Records with scene code:

☆ ☆ ☆

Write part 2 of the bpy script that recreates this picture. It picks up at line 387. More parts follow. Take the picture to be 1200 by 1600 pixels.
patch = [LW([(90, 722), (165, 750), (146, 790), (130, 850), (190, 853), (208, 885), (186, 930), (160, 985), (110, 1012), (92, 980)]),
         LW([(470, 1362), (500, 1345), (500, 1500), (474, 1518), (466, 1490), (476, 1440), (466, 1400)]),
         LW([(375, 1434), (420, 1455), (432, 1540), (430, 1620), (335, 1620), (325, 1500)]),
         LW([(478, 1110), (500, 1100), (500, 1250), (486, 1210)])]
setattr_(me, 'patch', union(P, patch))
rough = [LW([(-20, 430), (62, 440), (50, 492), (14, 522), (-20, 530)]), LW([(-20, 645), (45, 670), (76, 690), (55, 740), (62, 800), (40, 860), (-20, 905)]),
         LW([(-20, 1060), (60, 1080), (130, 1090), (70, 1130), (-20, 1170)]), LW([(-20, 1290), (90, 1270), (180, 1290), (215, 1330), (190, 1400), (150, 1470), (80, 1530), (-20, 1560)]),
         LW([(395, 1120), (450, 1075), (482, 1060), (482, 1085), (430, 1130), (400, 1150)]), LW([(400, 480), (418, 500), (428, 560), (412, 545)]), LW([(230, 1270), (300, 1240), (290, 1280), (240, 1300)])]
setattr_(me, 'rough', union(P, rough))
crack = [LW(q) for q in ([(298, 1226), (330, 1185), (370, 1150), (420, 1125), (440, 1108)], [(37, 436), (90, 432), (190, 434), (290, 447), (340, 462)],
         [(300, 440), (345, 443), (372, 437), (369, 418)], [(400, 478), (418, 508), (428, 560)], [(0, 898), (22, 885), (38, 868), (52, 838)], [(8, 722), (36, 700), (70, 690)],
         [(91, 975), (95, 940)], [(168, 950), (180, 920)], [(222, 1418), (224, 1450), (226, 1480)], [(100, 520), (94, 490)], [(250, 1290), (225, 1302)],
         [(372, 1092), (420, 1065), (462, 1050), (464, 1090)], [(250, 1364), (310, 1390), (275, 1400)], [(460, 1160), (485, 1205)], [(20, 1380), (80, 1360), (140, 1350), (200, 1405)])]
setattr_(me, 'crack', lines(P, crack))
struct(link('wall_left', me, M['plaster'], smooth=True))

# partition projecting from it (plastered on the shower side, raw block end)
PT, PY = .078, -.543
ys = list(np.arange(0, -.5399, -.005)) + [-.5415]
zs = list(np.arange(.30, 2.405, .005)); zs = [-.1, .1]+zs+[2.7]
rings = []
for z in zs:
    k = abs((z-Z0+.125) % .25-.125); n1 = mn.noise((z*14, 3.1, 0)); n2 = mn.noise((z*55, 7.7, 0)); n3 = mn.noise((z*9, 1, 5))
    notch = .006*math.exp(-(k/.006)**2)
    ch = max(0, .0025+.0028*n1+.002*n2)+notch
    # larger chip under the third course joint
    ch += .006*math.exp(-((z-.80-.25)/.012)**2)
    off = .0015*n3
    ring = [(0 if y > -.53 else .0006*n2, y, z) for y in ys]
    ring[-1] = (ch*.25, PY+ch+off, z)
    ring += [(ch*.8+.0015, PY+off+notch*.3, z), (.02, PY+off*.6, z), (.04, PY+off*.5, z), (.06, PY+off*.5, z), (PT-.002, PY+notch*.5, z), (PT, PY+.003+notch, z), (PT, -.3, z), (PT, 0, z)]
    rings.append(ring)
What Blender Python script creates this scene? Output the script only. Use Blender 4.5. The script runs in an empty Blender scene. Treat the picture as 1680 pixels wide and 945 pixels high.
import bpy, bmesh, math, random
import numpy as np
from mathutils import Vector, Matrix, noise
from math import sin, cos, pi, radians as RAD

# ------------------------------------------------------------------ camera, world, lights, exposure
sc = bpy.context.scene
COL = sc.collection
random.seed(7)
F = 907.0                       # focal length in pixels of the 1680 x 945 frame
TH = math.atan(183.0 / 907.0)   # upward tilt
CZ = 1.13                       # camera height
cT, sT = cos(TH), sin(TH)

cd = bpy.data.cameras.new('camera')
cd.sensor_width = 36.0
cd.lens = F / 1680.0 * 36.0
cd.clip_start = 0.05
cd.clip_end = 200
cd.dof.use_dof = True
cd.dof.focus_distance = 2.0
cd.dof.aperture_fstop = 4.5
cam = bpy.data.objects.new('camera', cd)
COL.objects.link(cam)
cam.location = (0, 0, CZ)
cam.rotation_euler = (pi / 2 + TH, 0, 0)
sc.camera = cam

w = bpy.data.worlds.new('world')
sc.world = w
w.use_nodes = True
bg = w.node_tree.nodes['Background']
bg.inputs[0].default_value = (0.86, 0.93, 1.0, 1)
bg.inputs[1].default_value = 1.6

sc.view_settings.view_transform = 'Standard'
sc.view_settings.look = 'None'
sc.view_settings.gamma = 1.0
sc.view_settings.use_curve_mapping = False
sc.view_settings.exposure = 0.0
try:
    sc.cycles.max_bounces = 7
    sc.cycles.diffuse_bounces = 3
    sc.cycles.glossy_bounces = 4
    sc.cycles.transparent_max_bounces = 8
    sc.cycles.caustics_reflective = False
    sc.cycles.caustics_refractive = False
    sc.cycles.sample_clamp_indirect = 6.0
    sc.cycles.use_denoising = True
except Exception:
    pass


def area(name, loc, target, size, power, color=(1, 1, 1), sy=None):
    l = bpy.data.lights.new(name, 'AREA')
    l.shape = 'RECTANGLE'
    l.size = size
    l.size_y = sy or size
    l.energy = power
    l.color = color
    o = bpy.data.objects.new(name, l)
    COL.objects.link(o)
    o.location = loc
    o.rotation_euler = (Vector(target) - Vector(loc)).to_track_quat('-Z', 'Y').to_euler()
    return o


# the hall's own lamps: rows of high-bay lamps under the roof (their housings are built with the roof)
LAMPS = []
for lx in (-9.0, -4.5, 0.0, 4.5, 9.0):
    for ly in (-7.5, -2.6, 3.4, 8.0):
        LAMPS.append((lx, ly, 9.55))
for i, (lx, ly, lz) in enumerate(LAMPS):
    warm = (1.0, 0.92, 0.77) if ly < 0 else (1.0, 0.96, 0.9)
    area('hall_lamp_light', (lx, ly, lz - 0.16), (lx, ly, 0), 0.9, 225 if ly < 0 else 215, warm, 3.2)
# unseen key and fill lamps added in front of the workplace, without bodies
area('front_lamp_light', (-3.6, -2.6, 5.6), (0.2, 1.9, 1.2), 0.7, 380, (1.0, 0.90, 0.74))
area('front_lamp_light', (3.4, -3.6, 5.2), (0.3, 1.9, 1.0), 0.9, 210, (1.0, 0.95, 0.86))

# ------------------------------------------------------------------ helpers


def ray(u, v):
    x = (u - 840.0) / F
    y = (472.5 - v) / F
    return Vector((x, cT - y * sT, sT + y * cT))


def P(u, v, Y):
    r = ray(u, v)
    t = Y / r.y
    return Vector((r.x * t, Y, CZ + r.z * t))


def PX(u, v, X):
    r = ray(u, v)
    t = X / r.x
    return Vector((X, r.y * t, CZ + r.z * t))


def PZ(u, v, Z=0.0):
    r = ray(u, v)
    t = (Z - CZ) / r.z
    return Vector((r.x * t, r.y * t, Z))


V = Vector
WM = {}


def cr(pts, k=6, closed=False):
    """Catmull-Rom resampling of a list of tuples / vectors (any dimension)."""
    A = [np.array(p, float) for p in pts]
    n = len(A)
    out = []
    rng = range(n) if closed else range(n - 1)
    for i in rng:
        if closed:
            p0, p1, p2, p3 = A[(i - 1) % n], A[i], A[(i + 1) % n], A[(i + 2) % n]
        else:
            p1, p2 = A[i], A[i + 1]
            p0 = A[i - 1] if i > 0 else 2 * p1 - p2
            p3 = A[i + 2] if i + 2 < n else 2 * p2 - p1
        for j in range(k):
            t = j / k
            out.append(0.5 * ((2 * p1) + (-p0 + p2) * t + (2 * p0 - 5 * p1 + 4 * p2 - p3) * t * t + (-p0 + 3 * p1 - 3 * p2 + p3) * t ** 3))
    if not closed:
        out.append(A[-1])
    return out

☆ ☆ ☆

→ GOAL OF THE EXERCISE: Only the lines from the one containing "What Blender Python" through the one containing "cT, sT = cos(TH), sin(TH)" are to be retyped, both boundary lines included, with no other material.

→ EXERCISE RESULT:
What Blender Python script creates this scene? Output the script only. Use Blender 4.5. The script runs in an empty Blender scene. Treat the picture as 1680 pixels wide and 945 pixels high.
import bpy, bmesh, math, random
import numpy as np
from mathutils import Vector, Matrix, noise
from math import sin, cos, pi, radians as RAD

# ------------------------------------------------------------------ camera, world, lights, exposure
sc = bpy.context.scene
COL = sc.collection
random.seed(7)
F = 907.0                       # focal length in pixels of the 1680 x 945 frame
TH = math.atan(183.0 / 907.0)   # upward tilt
CZ = 1.13                       # camera height
cT, sT = cos(TH), sin(TH)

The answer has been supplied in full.